EVERY school inspector in Scotland is to be drafted into councils this August to ensure commitments on reducing the workload of teachers are being met.

John Swinney, the Education Secretary, said he had been "stunned" by the levels of bureaucracy facing school staff - with some local authorities failing to address the issue.

He told a meeting of the Scottish Parliament's education committee a key part of his new delivery plan for education was directed at the Scottish Qualifications Authority (SQA) and Education Scotland.

He said: "I have been stunned by the level of bureaucracy, assessment and transactional activity that is required by teachers right across the system.

"That is why the delivery plan is so heavy on the measures that I am requiring of the SQA, of Education Scotland and why I am putting school inspectors into education authorities in August for a two week period.

"Every inspector in the country is going into local authorities to identify which parts of the reducing workload.... conclusions have not been implemented and then I will pursue those to get them implemented because they were supposed to be implemented and they are clearly not."

Mr Swinney's comments came after secondary school teachers voted by an overwhelming majority to take industrial action over "excessive" workload.

The Educational Institute of Scotland (EIS) held the ballot after the introduction of new qualifications which an official report found had led to "unintended and unsustainable" workloads for pupils and teachers.

Mr Swinney also told the committee he did not expect the introduction of new standardised national tests for pupils at key stages of their primary and secondary career to add to workload.

The new tests have been introduced because the Scottish Government believes there is insufficient comparable data to assess how well schools in different local authority areas are tackling the attainment gap between pupils from different backgrounds.

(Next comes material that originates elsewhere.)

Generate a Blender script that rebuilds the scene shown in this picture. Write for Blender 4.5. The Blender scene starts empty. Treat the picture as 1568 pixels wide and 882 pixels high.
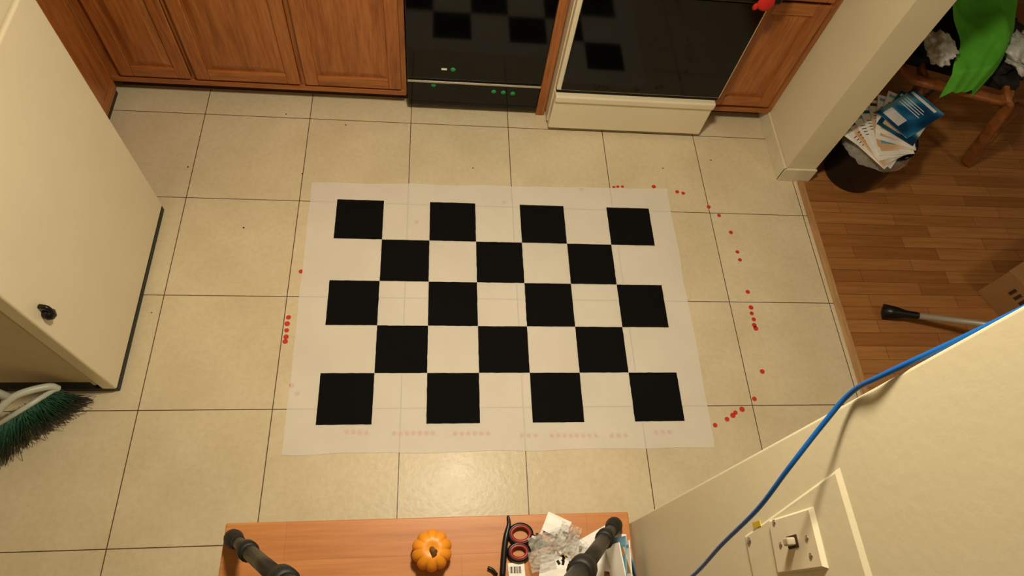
import bpy, bmesh, math, random
from mathutils import Matrix, Vector, noise
random.seed(7)
sc=bpy.context.scene
try: sc.view_settings.view_transform='Standard'
except Exception: pass

def lin(c):
    return tuple(((v/255)/12.92 if v/255<=0.04045 else ((v/255+0.055)/1.055)**2.4) for v in c[:3])+(1.0,)

# ---------------------------------------------------------------- materials
def base(name):
    m=bpy.data.materials.new(name); m.use_nodes=True
    nt=m.node_tree; p=nt.nodes['Principled BSDF']
    return m,nt,p
def N(nt,t,**k):
    n=nt.nodes.new(t)
    for a,b in k.items(): setattr(n,a,b)
    return n
def coords(nt,scale=(1,1,1),rot=(0,0,0),loc=(0,0,0)):
    tc=N(nt,'ShaderNodeTexCoord'); mp=N(nt,'ShaderNodeMapping')
    mp.inputs['Scale'].default_value=scale; mp.inputs['Rotation'].default_value=rot; mp.inputs['Location'].default_value=loc
    nt.links.new(tc.outputs['Object'],mp.inputs[0]); return mp.outputs[0]
def noi(nt,vec,scale,detail=4,rough=.6):
    n=N(nt,'ShaderNodeTexNoise'); n.inputs['Scale'].default_value=scale; n.inputs['Detail'].default_value=detail; n.inputs['Roughness'].default_value=rough
    nt.links.new(vec,n.inputs['Vector']); return n.outputs['Fac']
def ramp(nt,fac,stops):
    r=N(nt,'ShaderNodeValToRGB'); e=r.color_ramp.elements
    e[0].position=stops[0][0]; e[0].color=stops[0][1]; e[1].position=stops[-1][0]; e[1].color=stops[-1][1]
    for s in stops[1:-1]:
        q=e.new(s[0]); q.color=s[1]
    nt.links.new(fac,r.inputs[0]); return r.outputs[0]
def mix(nt,fac,a,b,mode='MIX'):
    m=N(nt,'ShaderNodeMix',data_type='RGBA',blend_type=mode)
    def s(i,v):
        if isinstance(v,bpy.types.NodeSocket): nt.links.new(v,m.inputs[i])
        else: m.inputs[i].default_value=v
    s(0,fac); s(6,a); s(7,b); return m.outputs[2]
def bump(nt,p,h,strength=.2,dist=.002):
    b=N(nt,'ShaderNodeBump'); b.inputs['Strength'].default_value=strength; b.inputs['Distance'].default_value=dist
    nt.links.new(h,b.inputs['Height']); nt.links.new(b.outputs[0],p.inputs['Normal'])
def mth(nt,op,a,b=None,c=None):
    m=N(nt,'ShaderNodeMath',operation=op)
    for i,v in enumerate((a,b,c)):
        if v is None: continue
        if isinstance(v,bpy.types.NodeSocket): nt.links.new(v,m.inputs[i])
        else: m.inputs[i].default_value=v
    return m.outputs[0]
def simple(name,col,rough=.5,metal=0,var=.08,scale=12,bmp=0,spec=None,alpha=1,coat=0):
    m,nt,p=base(name); c=lin(col)
    v=coords(nt); f=noi(nt,v,scale)
    d=tuple(x*(1-var*2) for x in c[:3])+(1,)
    nt.links.new(ramp(nt,f,[(.3,d),(.7,c)]),p.inputs['Base Color'])
    p.inputs['Roughness'].default_value=rough; p.inputs['Metallic'].default_value=metal
    if spec is not None: p.inputs['Specular IOR Level'].default_value=spec
    p.inputs['Alpha'].default_value=alpha
    p.inputs['Coat Weight'].default_value=coat
    if bmp: bump(nt,p,noi(nt,v,scale*8),bmp)
    return m
def wood(name,c1,c2,c3,scale,rough=.4,bmp=.1,coat=0):
    m,nt,p=base(name)
    v=coords(nt,scale)
    f=noi(nt,v,1.0,8,.65); f2=noi(nt,coords(nt,tuple(s*4 for s in scale)),1.0,4,.7)
    a=ramp(nt,f,[(.3,lin(c1)),(.5,lin(c2)),(.72,lin(c3))])
    g=ramp(nt,f2,[(.35,(.76,.72,.69,1)),(.6,(1,1,1,1))])
    nt.links.new(mix(nt,1.0,a,g,'MULTIPLY'),p.inputs['Base Color'])
    p.inputs['Roughness'].default_value=rough; p.inputs['Coat Weight'].default_value=coat
    bump(nt,p,f2,bmp,.001)
    return m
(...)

He told MSPs: "We don't at this stage believe the data is available to enable us to define the gap conclusively. We do not have comparable data authority by authority. We have data within authorities.

"That is why we believe we have to move to the position of having standardised assessments to inform teacher judgement about the performance of young people.

"I don't want to create a further cottage industry of data. Where there is data being collected, but it is not comparable, I want to replace that data with comparable data that will be able to help us assess the scale of the gap and then measure the effectiveness of the interventions that are deployed to try to close that gap over time."

However, Tavish Scott, the Scottish Liberal Democrat's education spokesman, said the government's testing plans would lead to the publication of damaging league tables.

He said: "School league tables will be a fact of education life by next year. I am not convinced school league tables will make any difference to closing the attainment gap. They did not when a former Tory minister Michael Forsyth introduced such an approach. What is possibly different now?

"You would expect that if the focus of government becomes those standardised tests teachers quite understandably are going to be completely focused on teaching to those tests. That is the reality of it."

On Tuesday Mr Swinney announced Scottish schools are to be given unprecedented legal responsibilities for the education of pupils alongside councils.

The changes will also see millions of pounds of funding given directly to headteachers to allow for key decisions to be made at school level - with a new national formula established to provide a universal standard for staffing after concerns of inequalities across Scotland.

In addition, in September this year Mr Swinney will launch a review of the way schools are run which will examine how to "empower" schools and parents and "decentralise management".